Saturday, 19 January 2013


It's a belief that the Italians love children. I have always thought that, written the fact, and witnessed many examples of how the Italians love children in restaurants and thus the children behave better than they would, say in a British restaurant where we are still arguably uptight about kids despite all the mummy blogs, books, experts saying the contrary.  It's become a science for goodness sake. How cold is that?

But this week I heard the Italians don't like children.  I heard it from a very informed Italian.    In fact they are up there with the Japanese on only wanting one child per family, and take their friend to the playground so they can have someone to chat to because they find talking to their own child, dull.     So you'll have six women and three children, as each woman will have a friend.  This of course could all be an urban myth but it got me thinking how perhaps it's the relaxed way of life in Italy, the warmth of the climate, the relaxed nature of the culture, food focused, sensuality focused that fits in very well with the psyche of parenting - not because they are forced on being good parents, or indeed even liking children, but because it's innate to their way of life.   To my knowledge I don't know of any mummy blog equivalent in Italy and when PLAYGROUND MAFIA came out in 2006, the Italian publishers loved the idea but said the name had to be changed.  "It means something completely different in this country Sarah."  

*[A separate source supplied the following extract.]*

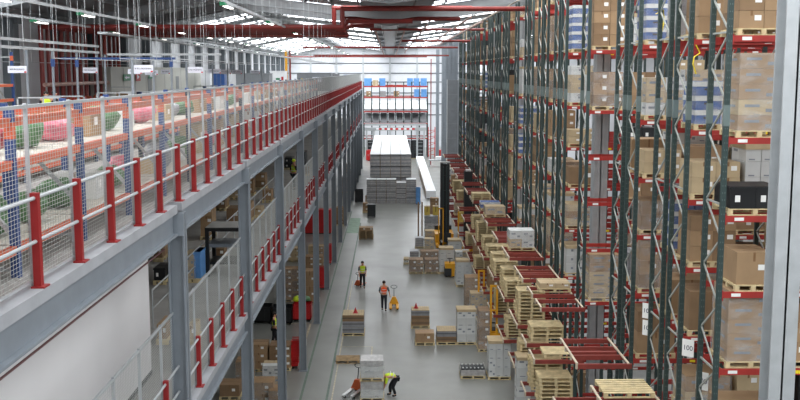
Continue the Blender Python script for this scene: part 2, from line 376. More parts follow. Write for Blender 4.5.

So perhaps the idea of the Italian mama doesn't exist after all.   She just likes her food and catering for everyone, no matter what their age, but it seems the older the better.  Perhaps that's why they look after their elderly so well.  

Sunday, 13 January 2013


I visited the Ice Sculpture Festival today held at Canary Wharf.   Devised and organised by Carol Cordrey, it's a wonderful idea.

I wouldn't have put it in Canary Wharf which despite having wonderful statuesque glass buildings twinkling as in many ways did the sculptures themselves, this place is completely devoid of soul.

Travelling to the Sculpture festival was like walking into a black hole and finding specs of stardust in the form of each glacial masterpiece; artists from all over the world there to show their talent which is eternal although their works of art are not.

Two winners (from the UK) were interviewed, one saying he had been a painter by profession, the other a gardener and that they had given up their day jobs to focus on the art form, but had returned to their roots and broke the ice as a hobby.   I don't think there's money in it.   But the art work was magical. If it hadn't been so cold I could have stared at each one for ages.  

There was other stuff to do there.   You could have a go yourself at masterclasses and the children oblivious of the cold were smiling - while their parents stocked up on the international market serving german sausage, pancakes, soups, as long as they were all piping hot. It was a very cold day and it hadn't even snowed.

There are similar festivals held all over the world. The first I visited was in Quebec held in December every year, part of the Bonhommie Carnavale, where there is an international competition, and it's held by the river.   The river is usually frozen over and yet they try to kayak down it, and there's a group of naval bods on hand to rescue anyone who capsizes (under the ice is not good).  Others are held in China, Belgium, Sweden, Russia, to name but a few and well worth visiting and supporting.  This is an almost spiritual art form.

I hope this festival continues in size and stature.   It is a testament to the incredible hard work of creative people who have soul and talent and don't do it for the money.   It is just very odd to have it in a place that is a testament to quite the reverse.

Friday, 11 January 2013


Just watched Les Mis and sobbed my heart out when Anne Hathaway sang "I dream a dream".  I think it's the first few breaths she takes before she starts singing. It's heart breaking.    The other actors are superb as well, ironically they outshine Helena BC and Sacha BC, with their acting and singing.  And the music and the lyrics are incredible. In truth, they are the real stars. For those who haven't watched the stage play, the film is mesmerising.  

Monday, 7 January 2013


I just watched the film The Impossible.   I remember writing about Thailand as a wonderful place to go for Christmas and New Year that year, especially if you wanted to escape the commercialisation - well western for eastern depending on which part of Thailand you ventured to.  It was in my top five of places to go.   I hope no one went as a result of reading the article.

The film is fascinating and harrowing. I'm told it took a year to film the first ten minutes and the young boy playing the eldest son Tom Holland is especially good.   Not cloying, but convincing and strong for his family because he needs to be.   Like most eldest sons are. They tend to be the strongest or the weakest.   There were moments I could relate to, where the woman was so grateful to the locals who were there to help, and the time when the father broke down and became a child himself.   They were real moments.  I could tell they would happen in real life. The only thing that jarred was the music which was unnecessary.   The film was most powerful when the music was at it's quietest or non existent.    Real life drama does not need backing music.   It reminded me of the Schlinder's List when it was only at the end when you realised how many lives had been saved by one man, that you became aware of the reality of a tsunami, what it does to lives and livelihoods.  The film barely skimmed the surface of what it did to the locals but it gave an idea and it was humbling to watch safe in my cinema seat a million miles away.